Our ignorance of the past is not the result of a lack of information, but of indifference.
We do not believe that these historical narratives matter.
But historical narratives do matter. It has been said that those who control the past control the future. Our view of the past shapes the way we view the present and therefore it dictates what answers we offer to existing problems, now and in the future.
Finally, I return to the present. In the past month, we have had two important conventions dealing with the history and narratives of South Africans of Indian origin, namely a symposium to mark the end of indenture and the launch of a book, Asherville-Springtown People and Place.
The earlier publication about the history and narratives of Indian Indenture in South Africa, authored by Ashwin Desai and Goolam Vahed, also added richness to the testimony of these important narratives, especially relating to the spirit and resilience of the Indian community.
In all these instances, the motif was to facilitate critical conversations on different aspects of the Indian community, with a view to forging a common non-racial society in the present and future South Africa.
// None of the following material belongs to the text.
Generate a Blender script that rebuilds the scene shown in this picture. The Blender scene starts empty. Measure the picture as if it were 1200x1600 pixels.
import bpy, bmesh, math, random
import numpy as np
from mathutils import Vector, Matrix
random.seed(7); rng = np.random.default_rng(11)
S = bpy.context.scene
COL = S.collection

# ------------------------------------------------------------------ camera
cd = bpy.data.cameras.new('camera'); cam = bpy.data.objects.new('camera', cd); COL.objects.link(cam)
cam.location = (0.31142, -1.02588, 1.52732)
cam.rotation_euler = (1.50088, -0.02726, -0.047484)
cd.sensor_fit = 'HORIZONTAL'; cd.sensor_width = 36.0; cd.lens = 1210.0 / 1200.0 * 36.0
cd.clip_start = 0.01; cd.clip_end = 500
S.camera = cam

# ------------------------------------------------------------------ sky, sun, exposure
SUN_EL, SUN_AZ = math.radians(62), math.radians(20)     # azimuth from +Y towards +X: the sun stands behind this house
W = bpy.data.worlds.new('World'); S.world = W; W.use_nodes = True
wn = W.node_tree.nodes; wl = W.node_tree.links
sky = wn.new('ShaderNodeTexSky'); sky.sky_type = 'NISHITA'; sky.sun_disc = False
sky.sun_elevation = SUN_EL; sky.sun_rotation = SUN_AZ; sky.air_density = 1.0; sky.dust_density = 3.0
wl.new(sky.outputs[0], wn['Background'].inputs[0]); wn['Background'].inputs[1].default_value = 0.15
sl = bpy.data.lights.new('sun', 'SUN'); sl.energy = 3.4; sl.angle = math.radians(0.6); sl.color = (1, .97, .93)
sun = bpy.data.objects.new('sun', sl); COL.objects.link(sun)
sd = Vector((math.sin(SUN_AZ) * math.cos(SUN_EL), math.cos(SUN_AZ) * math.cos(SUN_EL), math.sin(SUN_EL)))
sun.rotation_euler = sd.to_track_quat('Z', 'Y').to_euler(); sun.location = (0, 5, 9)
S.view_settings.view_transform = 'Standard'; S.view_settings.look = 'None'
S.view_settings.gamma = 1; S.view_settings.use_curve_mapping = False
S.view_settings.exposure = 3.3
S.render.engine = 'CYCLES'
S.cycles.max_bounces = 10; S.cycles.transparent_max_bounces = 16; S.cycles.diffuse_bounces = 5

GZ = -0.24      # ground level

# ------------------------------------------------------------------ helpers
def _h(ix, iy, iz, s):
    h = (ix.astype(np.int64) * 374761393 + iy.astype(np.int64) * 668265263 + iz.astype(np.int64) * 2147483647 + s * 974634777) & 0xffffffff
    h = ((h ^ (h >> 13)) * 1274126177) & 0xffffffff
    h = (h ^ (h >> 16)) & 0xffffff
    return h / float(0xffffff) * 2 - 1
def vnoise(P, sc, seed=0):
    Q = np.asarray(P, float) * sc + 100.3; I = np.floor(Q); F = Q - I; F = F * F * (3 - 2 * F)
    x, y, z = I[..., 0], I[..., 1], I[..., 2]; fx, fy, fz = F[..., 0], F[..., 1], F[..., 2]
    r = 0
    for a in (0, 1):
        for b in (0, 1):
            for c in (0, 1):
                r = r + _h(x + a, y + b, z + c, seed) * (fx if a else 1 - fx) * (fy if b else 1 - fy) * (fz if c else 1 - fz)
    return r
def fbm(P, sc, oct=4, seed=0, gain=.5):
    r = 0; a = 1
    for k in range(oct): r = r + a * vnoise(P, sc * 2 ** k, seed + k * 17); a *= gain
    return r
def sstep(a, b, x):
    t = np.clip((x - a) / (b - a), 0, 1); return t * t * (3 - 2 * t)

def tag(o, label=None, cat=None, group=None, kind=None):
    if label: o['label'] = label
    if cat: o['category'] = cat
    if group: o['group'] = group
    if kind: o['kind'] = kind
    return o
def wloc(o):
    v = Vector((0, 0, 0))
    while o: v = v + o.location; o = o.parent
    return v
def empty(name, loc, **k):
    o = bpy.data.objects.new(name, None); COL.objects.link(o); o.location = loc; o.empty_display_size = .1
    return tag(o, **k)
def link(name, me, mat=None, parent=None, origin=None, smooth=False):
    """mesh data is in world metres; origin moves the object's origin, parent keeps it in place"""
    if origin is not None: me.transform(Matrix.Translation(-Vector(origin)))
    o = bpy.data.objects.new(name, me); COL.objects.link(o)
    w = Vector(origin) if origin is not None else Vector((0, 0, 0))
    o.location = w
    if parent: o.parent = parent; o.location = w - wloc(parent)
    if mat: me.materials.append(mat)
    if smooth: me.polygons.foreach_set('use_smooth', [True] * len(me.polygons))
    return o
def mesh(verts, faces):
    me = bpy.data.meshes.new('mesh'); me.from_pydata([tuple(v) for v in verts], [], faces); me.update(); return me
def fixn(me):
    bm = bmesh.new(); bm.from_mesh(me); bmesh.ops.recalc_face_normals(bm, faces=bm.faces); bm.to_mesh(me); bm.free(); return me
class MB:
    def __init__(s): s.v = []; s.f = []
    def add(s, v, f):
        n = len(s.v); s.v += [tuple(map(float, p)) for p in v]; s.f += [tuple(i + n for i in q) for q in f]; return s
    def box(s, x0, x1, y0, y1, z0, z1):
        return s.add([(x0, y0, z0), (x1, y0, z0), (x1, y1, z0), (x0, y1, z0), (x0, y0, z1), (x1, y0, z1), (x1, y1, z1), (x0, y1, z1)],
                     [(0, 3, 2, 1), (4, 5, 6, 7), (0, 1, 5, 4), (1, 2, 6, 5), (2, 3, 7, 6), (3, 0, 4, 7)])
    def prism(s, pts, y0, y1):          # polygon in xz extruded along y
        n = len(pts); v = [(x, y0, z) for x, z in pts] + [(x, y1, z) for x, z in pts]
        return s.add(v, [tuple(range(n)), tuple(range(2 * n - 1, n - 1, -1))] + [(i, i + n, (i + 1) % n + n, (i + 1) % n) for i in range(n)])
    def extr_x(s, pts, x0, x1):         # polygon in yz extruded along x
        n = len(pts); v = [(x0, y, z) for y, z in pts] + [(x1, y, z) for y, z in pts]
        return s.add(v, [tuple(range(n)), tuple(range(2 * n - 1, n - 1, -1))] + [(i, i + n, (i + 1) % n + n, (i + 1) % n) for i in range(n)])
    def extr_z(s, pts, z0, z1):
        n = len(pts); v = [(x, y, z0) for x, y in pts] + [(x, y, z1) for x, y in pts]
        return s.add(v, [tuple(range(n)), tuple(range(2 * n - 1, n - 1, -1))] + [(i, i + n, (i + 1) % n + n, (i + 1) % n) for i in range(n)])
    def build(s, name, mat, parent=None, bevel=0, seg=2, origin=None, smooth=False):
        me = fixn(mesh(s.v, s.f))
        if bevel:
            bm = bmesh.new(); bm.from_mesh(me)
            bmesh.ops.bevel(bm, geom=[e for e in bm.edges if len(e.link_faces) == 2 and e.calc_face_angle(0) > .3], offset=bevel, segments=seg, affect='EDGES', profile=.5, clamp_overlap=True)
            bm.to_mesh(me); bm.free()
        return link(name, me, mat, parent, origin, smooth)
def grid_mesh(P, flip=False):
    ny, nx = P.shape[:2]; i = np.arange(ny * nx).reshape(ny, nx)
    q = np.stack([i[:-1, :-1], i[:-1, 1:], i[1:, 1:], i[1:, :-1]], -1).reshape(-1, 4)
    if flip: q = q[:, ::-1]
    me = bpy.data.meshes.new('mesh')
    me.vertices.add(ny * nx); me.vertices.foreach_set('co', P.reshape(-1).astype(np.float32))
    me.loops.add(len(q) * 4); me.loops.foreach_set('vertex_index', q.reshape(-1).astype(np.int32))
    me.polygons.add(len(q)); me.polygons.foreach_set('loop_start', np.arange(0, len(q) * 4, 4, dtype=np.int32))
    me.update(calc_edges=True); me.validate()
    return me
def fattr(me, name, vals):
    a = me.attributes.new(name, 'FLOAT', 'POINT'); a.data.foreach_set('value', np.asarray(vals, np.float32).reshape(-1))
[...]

It is quite obvious that the Indian history relating its struggle for survival and recognition in a post-apartheid era has been informed by a fundamentally different experience of the colonial and apartheid systems.
To an extent, it has affected the life of the Indian community in a different way.
In the new dispensation, we need to grasp the magnitude of each other’s struggle and begin to move beyond the massive polarisation of the national psyche and embrace different perspectives and narratives of our past, in order that we can shape a new future of a multi-racial society in South Africa.
The historical narratives of the Indian community, is, but one such cultural perspective.
We need to celebrate the kaleidoscope of our diverse cultures if we are to build a collective history of our country. It would mirror Madiba’s vision of a true Rainbow Nation as there is unity in diversity.